__Task description__. Reproduce the listing below word for word, with no pictures.

__Collected data__.
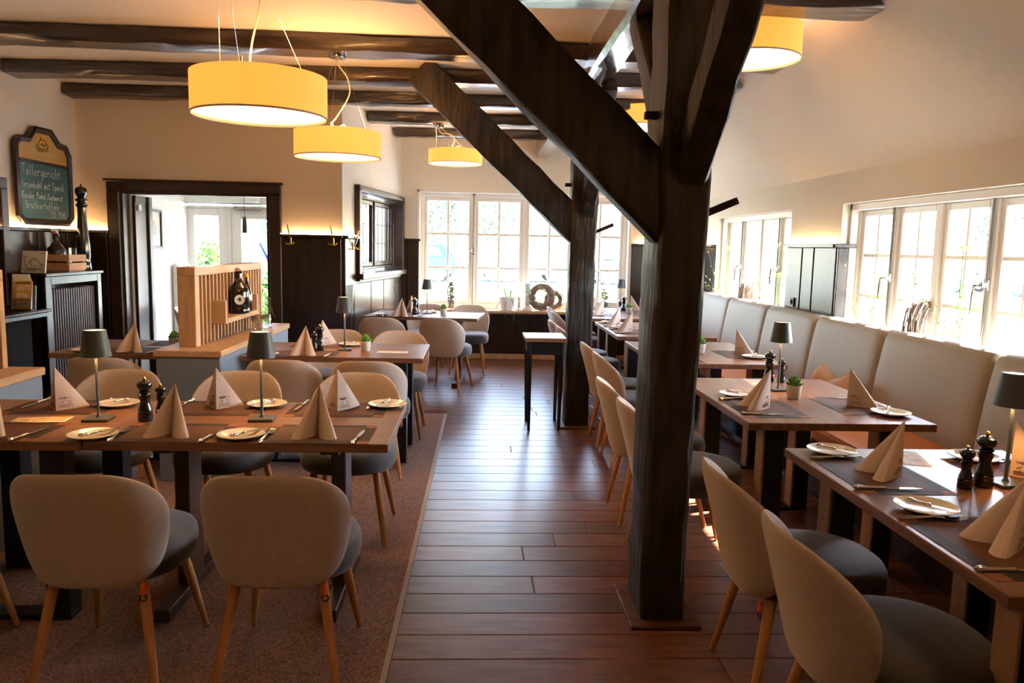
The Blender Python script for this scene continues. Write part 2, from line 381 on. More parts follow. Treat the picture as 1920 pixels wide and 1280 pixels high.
# ------------------------------------------------------------------ windows
def window(name, label, M, W, H, n, cols, rows, fm, fw=.045, sw=.05, rods=(), handle=True, depth=.09, bar=.018, bd=(.02, .055)):
    root = thing(name, label, 'window', kind='structure'); root.matrix_world = M
    fr = MB().box(0, fw, 0, depth, 0, H, c=.006).box(W - fw, W, 0, depth, 0, H, c=.006).box(fw, W - fw, 0, depth, 0, fw, c=.006).box(fw, W - fw, 0, depth, H - fw, H, c=.006)
    cw = (W - 2 * fw - (n - 1) * .05) / n
    for i in range(1, n): fr.box(fw + i * (cw + .05) - .05, fw + i * (cw + .05), .0, depth, fw, H - fw, c=.006)
    fr.build('window_frame', fm, root)
    pw = (cw - 2 * sw - (cols - 1) * bar) / cols; ph = (H - 2 * fw - 2 * sw - (rows - 1) * bar) / rows
    cm = MB().box(0, sw, .015, .06, 0, H - 2 * fw, c=.006).box(cw - sw, cw, .015, .06, 0, H - 2 * fw, c=.006).box(sw, cw - sw, .015, .06, 0, sw, c=.006).box(sw, cw - sw, .015, .06, H - 2 * fw - sw, H - 2 * fw, c=.006)
    for k in range(1, cols): cm.box(sw + k * (pw + bar) - bar, sw + k * (pw + bar), bd[0], bd[1], sw, H - 2 * fw - sw, c=.004)
    for k in range(1, rows): cm.box(sw, cw - sw, bd[0], bd[1], sw + k * (ph + bar) - bar, sw + k * (ph + bar), c=.004)
    cme = cm.mesh('casement', fm); pme = MB().box(0, pw, .036, .040, 0, ph).mesh('pane', M_glass, 0)
    for i in range(n):
        c = link('casement', cme, root); c.location = (fw + i * (cw + .05), 0, fw)
        for a in range(cols):
            for b in range(rows):
                p = link('pane', pme, c); p.location = (sw + a * (pw + bar), 0, sw + b * (ph + bar))
    for i in rods:
        x = fw + i * (cw + .05) - .025
        rd = MB().tube([(x, -.012, .03), (x, -.012, H - .02)], .0075, 8).box(x - .018, x + .018, -.02, .002, H - .045, H - .015, c=.003).box(x - .012, x + .012, -.028, .0, H - .012, H + .03, c=.004)
        rd.box(x - .016, x + .016, -.022, .002, .02, .05, c=.003).box(x - .016, x + .016, -.022, .002, H * .47, H * .53, c=.004)
        ro = rd.build('bolt_rod', M_rod if fm is not M_wain else M_blk, root)
        hm = MB().box(x - .014, x + .014, -.05, -.015, H * .485, H * .515, c=.004).tube([(x, -.045, H * .5), (x - .05, -.05, H * .495), (x - .06, -.05, H * .44), (x - .065, -.05, H * .36)], [.008, .008, .008, .006], 8)
        hm.build('handle', M_chrome, ro)
    return root
window('window_1', 'big white four-casement window in the end wall', T((-.78, Y1 + .09, .66)), 2.81, 1.54, 4, 2, 3, M_frame, .075, .042, rods=(1, 3), bar=.03)
for k, (a, b) in enumerate(WR):
    Mw = T((X1 + .12, b, ZS)) @ RZ(-PI / 2)
    window('window_%d' % (k + 2), ('white casement window above the bench with a wicker wreath on its sill, before the dark pilaster',
           'farther white casement window behind the bench, beyond the dark pilaster')[k], Mw, b - a, ZH - ZS, 4, 2, 3, M_frame, .05, .048, rods=(1, 3), bar=.026)
Wl = window('window_5', 'dark framed leaded window in the slanted alcove wall', MA @ T((wa + .05, .055, wz0 + .05)), wb - wa - .1, wz1 - wz0 - .1, 2, 4, 3, M_wain, .03, .05, bar=.007, depth=.05, bd=(.034, .042))
# hall windows: a fixed light and a door-like light
window('window_6', 'tall white fixed light at the far end of the hall', T((-3.5, 9.42, .05)), .52, 1.86, 1, 1, 1, M_white, .03, .09)
Wd = window('door_1', 'white glazed outer door at the end of the hall', T((-2.98, 9.42, .05)), .95, 1.86, 1, 1, 1, M_white, .03, .12)
window('window_7', 'white fixed light beside the glazed hall door', T((-2.03, 9.42, .05)), .66, 1.86, 1, 1, 1, M_white, .03, .09)
dc = thing('door_closer', 'grey sliding door closer on the glazed hall door', 'door closer', (-2.9, 9.4, 1.86))
MB().box(0, .34, -.05, 0, 0, .045, c=.006).build('closer_body', M_chrome, dc)
MB().box(.1, .62, -.03, -.012, .03, .045, c=.003).build('closer_arm', M_chrome, dc)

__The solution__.
The Blender Python script for this scene continues. Write part 2, from line 381 on. More parts follow. Treat the picture as 1920 pixels wide and 1280 pixels high.
# ------------------------------------------------------------------ windows
def window(name, label, M, W, H, n, cols, rows, fm, fw=.045, sw=.05, rods=(), handle=True, depth=.09, bar=.018, bd=(.02, .055)):
    root = thing(name, label, 'window', kind='structure'); root.matrix_world = M
    fr = MB().box(0, fw, 0, depth, 0, H, c=.006).box(W - fw, W, 0, depth, 0, H, c=.006).box(fw, W - fw, 0, depth, 0, fw, c=.006).box(fw, W - fw, 0, depth, H - fw, H, c=.006)
    cw = (W - 2 * fw - (n - 1) * .05) / n
    for i in range(1, n): fr.box(fw + i * (cw + .05) - .05, fw + i * (cw + .05), .0, depth, fw, H - fw, c=.006)
    fr.build('window_frame', fm, root)
    pw = (cw - 2 * sw - (cols - 1) * bar) / cols; ph = (H - 2 * fw - 2 * sw - (rows - 1) * bar) / rows
    cm = MB().box(0, sw, .015, .06, 0, H - 2 * fw, c=.006).box(cw - sw, cw, .015, .06, 0, H - 2 * fw, c=.006).box(sw, cw - sw, .015, .06, 0, sw, c=.006).box(sw, cw - sw, .015, .06, H - 2 * fw - sw, H - 2 * fw, c=.006)
    for k in range(1, cols): cm.box(sw + k * (pw + bar) - bar, sw + k * (pw + bar), bd[0], bd[1], sw, H - 2 * fw - sw, c=.004)
    for k in range(1, rows): cm.box(sw, cw - sw, bd[0], bd[1], sw + k * (ph + bar) - bar, sw + k * (ph + bar), c=.004)
    cme = cm.mesh('casement', fm); pme = MB().box(0, pw, .036, .040, 0, ph).mesh('pane', M_glass, 0)
    for i in range(n):
        c = link('casement', cme, root); c.location = (fw + i * (cw + .05), 0, fw)
        for a in range(cols):
            for b in range(rows):
                p = link('pane', pme, c); p.location = (sw + a * (pw + bar), 0, sw + b * (ph + bar))
    for i in rods:
        x = fw + i * (cw + .05) - .025
        rd = MB().tube([(x, -.012, .03), (x, -.012, H - .02)], .0075, 8).box(x - .018, x + .018, -.02, .002, H - .045, H - .015, c=.003).box(x - .012, x + .012, -.028, .0, H - .012, H + .03, c=.004)
        rd.box(x - .016, x + .016, -.022, .002, .02, .05, c=.003).box(x - .016, x + .016, -.022, .002, H * .47, H * .53, c=.004)
        ro = rd.build('bolt_rod', M_rod if fm is not M_wain else M_blk, root)
        hm = MB().box(x - .014, x + .014, -.05, -.015, H * .485, H * .515, c=.004).tube([(x, -.045, H * .5), (x - .05, -.05, H * .495), (x - .06, -.05, H * .44), (x - .065, -.05, H * .36)], [.008, .008, .008, .006], 8)
        hm.build('handle', M_chrome, ro)
    return root
window('window_1', 'big white four-casement window in the end wall', T((-.78, Y1 + .09, .66)), 2.81, 1.54, 4, 2, 3, M_frame, .075, .042, rods=(1, 3), bar=.03)
for k, (a, b) in enumerate(WR):
    Mw = T((X1 + .12, b, ZS)) @ RZ(-PI / 2)
    window('window_%d' % (k + 2), ('white casement window above the bench with a wicker wreath on its sill, before the dark pilaster',
           'farther white casement window behind the bench, beyond the dark pilaster')[k], Mw, b - a, ZH - ZS, 4, 2, 3, M_frame, .05, .048, rods=(1, 3), bar=.026)
Wl = window('window_5', 'dark framed leaded window in the slanted alcove wall', MA @ T((wa + .05, .055, wz0 + .05)), wb - wa - .1, wz1 - wz0 - .1, 2, 4, 3, M_wain, .03, .05, bar=.007, depth=.05, bd=(.034, .042))
# hall windows: a fixed light and a door-like light
window('window_6', 'tall white fixed light at the far end of the hall', T((-3.5, 9.42, .05)), .52, 1.86, 1, 1, 1, M_white, .03, .09)
Wd = window('door_1', 'white glazed outer door at the end of the hall', T((-2.98, 9.42, .05)), .95, 1.86, 1, 1, 1, M_white, .03, .12)
window('window_7', 'white fixed light beside the glazed hall door', T((-2.03, 9.42, .05)), .66, 1.86, 1, 1, 1, M_white, .03, .09)
dc = thing('door_closer', 'grey sliding door closer on the glazed hall door', 'door closer', (-2.9, 9.4, 1.86))
MB().box(0, .34, -.05, 0, 0, .045, c=.006).build('closer_body', M_chrome, dc)
MB().box(.1, .62, -.03, -.012, .03, .045, c=.003).build('closer_arm', M_chrome, dc)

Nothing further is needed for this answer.